Sex Offenders in Your Community - Facing the Facts

Date: May 18, 2016

Many people move into Community Associations throughout the area due to the many added benefits an Association offers including a more “secure” neighborhood. However, there is a hidden reality that many residents of an Association may be surprised to confront – a sex offender living in their community, amongst them in plain sight.  Of course, sex offenders are a real and a major concern to any resident. Common reactions from residents include questions of:

  • How do we remove sex offenders from our community?
  • How can the Association prevent sex offenders from residing within the Association moving forward?
  • Does the Association need to notify its members of the presence of the sex offender, and could it be held liable if it fails to do so? 

In taking on this issue, Associations must understand where the laws which uphold the rights of individuals to have access to information pertaining to sex offenders in their area are based. Unfortunately, there is no controlling case-law or statute relating to Associations and sex offenders. However, in 2003, the Supreme Court of the United States upheld Megan's Law ruling that information about sex offenders may be posted on the internet.[1] Megan's Law was enacted as a result of a seven year old girl who was raped and murdered by a new neighbor who, unbeknownst to the girl's parents, was convicted of prior sex offenses involving children.

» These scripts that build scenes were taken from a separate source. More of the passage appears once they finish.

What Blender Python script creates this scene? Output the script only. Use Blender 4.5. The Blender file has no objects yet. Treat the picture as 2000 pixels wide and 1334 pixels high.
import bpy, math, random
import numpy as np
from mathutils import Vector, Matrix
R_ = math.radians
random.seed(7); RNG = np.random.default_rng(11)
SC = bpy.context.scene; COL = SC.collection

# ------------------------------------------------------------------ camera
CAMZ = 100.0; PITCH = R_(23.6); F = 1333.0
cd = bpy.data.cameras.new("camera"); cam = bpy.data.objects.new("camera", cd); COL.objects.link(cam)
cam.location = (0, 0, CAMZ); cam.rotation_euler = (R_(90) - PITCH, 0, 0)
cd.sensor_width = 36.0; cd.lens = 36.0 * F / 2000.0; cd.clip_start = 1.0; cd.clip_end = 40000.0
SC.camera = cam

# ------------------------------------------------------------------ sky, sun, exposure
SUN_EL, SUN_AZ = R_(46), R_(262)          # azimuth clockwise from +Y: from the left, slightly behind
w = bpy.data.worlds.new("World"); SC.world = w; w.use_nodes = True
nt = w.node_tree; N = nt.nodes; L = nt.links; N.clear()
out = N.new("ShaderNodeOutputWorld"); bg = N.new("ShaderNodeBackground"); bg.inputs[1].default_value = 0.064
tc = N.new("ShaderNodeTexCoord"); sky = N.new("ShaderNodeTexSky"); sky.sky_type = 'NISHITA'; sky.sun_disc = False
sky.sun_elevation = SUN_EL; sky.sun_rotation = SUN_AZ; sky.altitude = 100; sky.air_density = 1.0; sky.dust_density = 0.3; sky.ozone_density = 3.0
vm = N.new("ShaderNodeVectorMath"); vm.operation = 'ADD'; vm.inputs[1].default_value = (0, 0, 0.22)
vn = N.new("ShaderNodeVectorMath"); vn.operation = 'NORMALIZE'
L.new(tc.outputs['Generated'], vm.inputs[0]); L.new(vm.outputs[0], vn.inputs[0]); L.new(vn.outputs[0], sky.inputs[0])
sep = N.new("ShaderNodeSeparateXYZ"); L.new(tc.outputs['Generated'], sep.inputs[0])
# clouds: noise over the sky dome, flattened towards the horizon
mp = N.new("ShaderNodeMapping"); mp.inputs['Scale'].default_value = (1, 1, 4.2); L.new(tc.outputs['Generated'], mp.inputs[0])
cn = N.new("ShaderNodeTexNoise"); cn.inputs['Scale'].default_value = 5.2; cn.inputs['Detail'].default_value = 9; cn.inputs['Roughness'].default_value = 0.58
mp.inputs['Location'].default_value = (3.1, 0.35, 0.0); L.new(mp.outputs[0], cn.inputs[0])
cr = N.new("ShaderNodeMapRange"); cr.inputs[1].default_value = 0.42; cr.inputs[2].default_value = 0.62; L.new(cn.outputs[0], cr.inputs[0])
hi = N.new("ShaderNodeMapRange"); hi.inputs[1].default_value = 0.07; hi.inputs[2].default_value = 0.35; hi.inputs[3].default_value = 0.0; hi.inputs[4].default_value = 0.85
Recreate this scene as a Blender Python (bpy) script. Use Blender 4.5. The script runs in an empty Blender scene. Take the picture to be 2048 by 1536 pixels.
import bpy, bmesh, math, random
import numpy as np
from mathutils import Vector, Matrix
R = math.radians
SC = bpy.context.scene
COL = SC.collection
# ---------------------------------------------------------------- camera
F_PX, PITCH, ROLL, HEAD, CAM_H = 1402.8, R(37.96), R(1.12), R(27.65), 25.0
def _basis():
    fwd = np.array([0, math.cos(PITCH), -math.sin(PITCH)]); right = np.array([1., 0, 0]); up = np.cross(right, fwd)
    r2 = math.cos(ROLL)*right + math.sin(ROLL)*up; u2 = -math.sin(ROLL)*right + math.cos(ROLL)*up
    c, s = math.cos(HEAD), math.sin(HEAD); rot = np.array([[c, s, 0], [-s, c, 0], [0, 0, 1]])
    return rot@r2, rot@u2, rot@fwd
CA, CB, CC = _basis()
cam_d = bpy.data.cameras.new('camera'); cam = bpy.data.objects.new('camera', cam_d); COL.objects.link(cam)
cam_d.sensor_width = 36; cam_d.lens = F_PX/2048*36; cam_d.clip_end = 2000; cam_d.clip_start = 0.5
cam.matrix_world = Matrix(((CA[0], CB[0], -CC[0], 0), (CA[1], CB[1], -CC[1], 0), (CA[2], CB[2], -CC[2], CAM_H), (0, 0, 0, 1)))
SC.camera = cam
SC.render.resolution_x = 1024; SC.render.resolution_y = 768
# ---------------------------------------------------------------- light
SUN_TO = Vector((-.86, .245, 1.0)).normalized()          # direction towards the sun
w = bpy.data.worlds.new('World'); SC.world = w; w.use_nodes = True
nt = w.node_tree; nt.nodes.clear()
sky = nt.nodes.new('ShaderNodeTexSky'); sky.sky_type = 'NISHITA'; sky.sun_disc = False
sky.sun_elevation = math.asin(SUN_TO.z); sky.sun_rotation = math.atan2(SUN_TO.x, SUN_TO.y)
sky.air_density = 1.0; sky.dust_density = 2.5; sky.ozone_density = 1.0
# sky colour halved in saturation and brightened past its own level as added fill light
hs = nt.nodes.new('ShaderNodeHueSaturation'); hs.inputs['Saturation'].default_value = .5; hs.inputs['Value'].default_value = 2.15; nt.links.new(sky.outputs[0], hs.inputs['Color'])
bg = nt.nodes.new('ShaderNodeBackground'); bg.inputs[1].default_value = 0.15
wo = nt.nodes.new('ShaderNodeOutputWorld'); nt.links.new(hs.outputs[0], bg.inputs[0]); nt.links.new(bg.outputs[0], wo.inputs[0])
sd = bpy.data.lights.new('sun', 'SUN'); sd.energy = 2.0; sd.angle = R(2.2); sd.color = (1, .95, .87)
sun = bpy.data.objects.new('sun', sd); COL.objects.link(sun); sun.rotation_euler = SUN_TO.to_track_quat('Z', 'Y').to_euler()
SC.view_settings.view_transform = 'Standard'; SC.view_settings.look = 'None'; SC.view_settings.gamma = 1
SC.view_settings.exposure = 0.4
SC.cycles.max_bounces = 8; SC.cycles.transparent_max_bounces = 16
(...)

Each state has a version of Megan's Law, which serves the purpose of protecting the public as a whole from known sex offenders, as well as methods for disbursing relevant information about known sex offenders. Delaware, Maryland, Washington, D.C., and Virginia each have a Sex Offender Registry website.[2]  These local jurisdictions' websites along with other national websites[3] are accessible by anyone with internet access, and are easily searchable in a number of different ways. The Registries are a public record, and provide details about any registrant (sex offender), including name, address, a photograph and information about the registrant's conviction.  Consequently, this information is available to anyone from a public source, and is not information within the exclusive possession of an Association. Notably, sex offenders are required to register their address when they move. This information is updated in the respective Registries as it changes.

When taking steps to protect its members from registered sex offenders, the Association must look to whether its governing documents provide a duty to notify members of this type of information and or any other type of public information. In our experience, it is common that an Association does not have this duty, and it is highly unlikely that an Association would be held liable for a failure to provide such notification, as long as it did not, gratuitously, undertake the responsibility to do so.  If an Association were to assume such a responsibility, there would, in our view, be a greater resulting risk of liability than if this responsibility were not assumed.